At the three-day summit for the BRICS nations, (whose name was somewhat ironically first coined by an American banker,) members Brazil, Russia, India, China, and host nation South Africa invited Saudi Arabia, United Arab Emirates, Egypt, Iran, Ethiopia, and Argentina to join. Over 20 countries have formally applied to join BRICS.
“The inclusion of Saudi Arabia, the world’s largest oil exporter, alongside Russia, Iran, the UAE and Brazil, brings together several of the largest energy producers with the developing world’s biggest consumers, giving the bloc outsized economic clout. With most of the world’s energy trade taking place in dollars, the expansion could also enhance its ability to push more trade to alternative currencies,” reports Bloomberg News.
“The enlargement of the BRICS is driven by the desire to build an alternative to an international system centered on U.S. hegemony,” said Dubai-based Tellimer strategist Hasnain Malik.
“The representation and voice of developing countries in global governance should be increased, and developing countries be supported in realizing better development. It is also important to uphold true multilateralism,” said Xi in a speech he gave at the summit two days after the earlier one he missed.
Here is the full text of that speech.
Putting the G7 in the shade
“For China, a decision on Thursday to expand the BRICS bloc of developing economies by adding six new countries is all about trying to right the perceived wrongs of a global system that favors the U.S.-led west,” writes the Financial Times’ James Kynge.
“The size of the new 11-country grouping puts the G7—which consists of Canada, France, Germany, Italy, Japan, UK, US and EU—into the shade,” adds Kynge.
“Beijing’s focus is on creating a counterweight to the G7,” says Moritz Rudolf, a senior fellow at Yale Law School’s Paul Tsai China Center. “Strengthening the BRICS grouping is a valuable tool in the pursuit for Chinese leadership.”

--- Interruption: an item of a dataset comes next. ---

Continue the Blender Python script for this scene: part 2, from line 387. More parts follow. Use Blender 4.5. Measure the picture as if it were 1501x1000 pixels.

The meeting participants repeatedly called for a reform of international institutions including the World Bank, IMF, and the UN.
There must be “a greater role for emerging markets and developing countries, including in leadership positions,” the summit’s final declaration said.
Here is the full BRICS Declaration (pdf), compliments of India’s ministry of external affairs.
Global funds a ‘bunch of aimless flies’
Meanwhile, global funds are continuing to sell off China securities, including many of the country’s blue-chip stocks.